JUST VISITING
Reviewed by Harvey Karten Hollywood Pictures Director: Jean-Marie Gaubert Writer: Christian Clavier & Jean-Marie Poire & John Hughes based on "Les Visiteurs" by Jean-Marie Poire and Christian Clavier Cast: Jean Reno,Christina Applegate, Christian Clavier, Matthew Ross, Tara Reid, Bridgette Wilson, John Aylward, George Plimpton, Malcolm McDowell
Who do you think would fare better...a 21st Century New York City resident suddenly transported 800 years into the future, or a 12th Century European conveyed about the same number of years into today's Chicago? This question might conceivably pop into the minds of the audience for "Just Visiting," and in fact is probably the only thought that would stimulate the brain in a movie which, despite good intentions and a couple of superior performances, is overwrought with pratfalls and dated slapstick humor. We can only guess what this country would be like in the year 2801, but since modern time travelers presumably know how to read and have kept up on books like Alvin Toffler's "Future Shock," they might be in awe of what they see but would not react to the culture as do the folks in Jean-Marie Gaubert's film.
A re-make of Jean-Marie Poire's 1993 French blockbuster, "The Visitors"--which broke all sorts of records in its home country--"Just Visiting" introduces Americans allergic to foreign films with English subtitles to the broadly comic tale of a reluctant tourist who agrees to swallow a wizard's potion in order to keep his head on straight after killing his intended bride, Rosalind, while under the influence of a sorcerer's LSD-like concoction.

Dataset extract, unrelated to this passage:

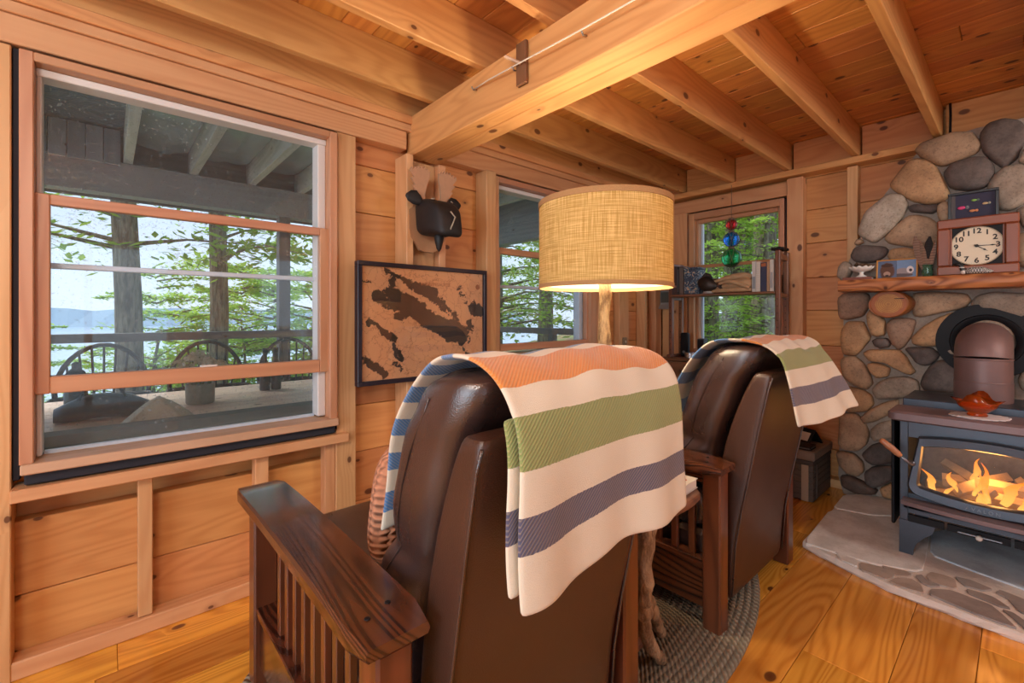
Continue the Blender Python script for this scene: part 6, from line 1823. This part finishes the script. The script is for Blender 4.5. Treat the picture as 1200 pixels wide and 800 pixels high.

Jean Reno and Christian Clavier relive the roles that charmed the French eight years ago, this time speaking a perfectly good English with a delightful Gallic accent. Reno, introduced to a broad cross-section of American moviegoers in the action-adventure thriller "Ronin," shows his mettle (so to speak) as a knight in shining armor, specifically the Count Thibault, who drags around a wide-eyed, Sancho-Panza-like servant Andre (Christian Clavier--who co-write the script to both this version and the original French interpretation). About to wed the fair Rosalind (Christina Applegate), he becomes the victim of a plot by an envious earl who is himself seeking Rosalind's hand. Having stabbed his fiance to death while under the influence of this villain, Thibault escapes the executioner by swallowing a flawed potion administered to him by a wizard (Matthew McDowell) and together with his paunchy servant lands in a Chicago museum where he springs to contemporary life. By a pleasant coincidence, he meets up with Julia (Christina Applegate in her modern guise) who he believes is his bride only to realize after much coaching that she is his descendant thirty generations removed. Eager to get back to his own time--since failing that, Julia would never have been born--he sprints and travels up and down Michigan Avenue and environs by foot and on horseback seemingly unencumbered by his iron getup and immense sword. The one-joke film is essentially a series of skits based on his misadventures in the magic land that would draw millions of others from his home continent to its shores. By the conclusion of the story, Thibault learns the meaning of humility, his servant Andre the essence of freedom--while these medieval wayfarers ironically teach the lovely Julia, bullied by her browbeating boyfriend Hunter (Matthew Ross), the meaning of women's liberation.
"Just Visiting" appears targeted to a youthful audience, given its predilection for pratfalls and fondness for faux pas. During the course of the journey, Thibault and Andre trash the most formal restaurant in Chicago where Andre consumes chicken a la umbrella, eat "mints" used to deodorize a urinal, use a $2,000 bottle of Chanel #5 as bath oil and generally proves that the last thing most modern women would want is a knight in shining armor...most women, that is, but not the newly emancipated Julia or her gardener neighbor Amber (Bridgette Wilson-Sampras), who develops a crush on the peasant. The pratfalls become repetitious, but Christina Applegate surprises as a performer who has retained the good looks that charmed admirers of the ribald and usually hilarious TV series, "Married...with Children." Happily, with just eighty-eight minutes to gross us out, these visitors do not overstay their welcome.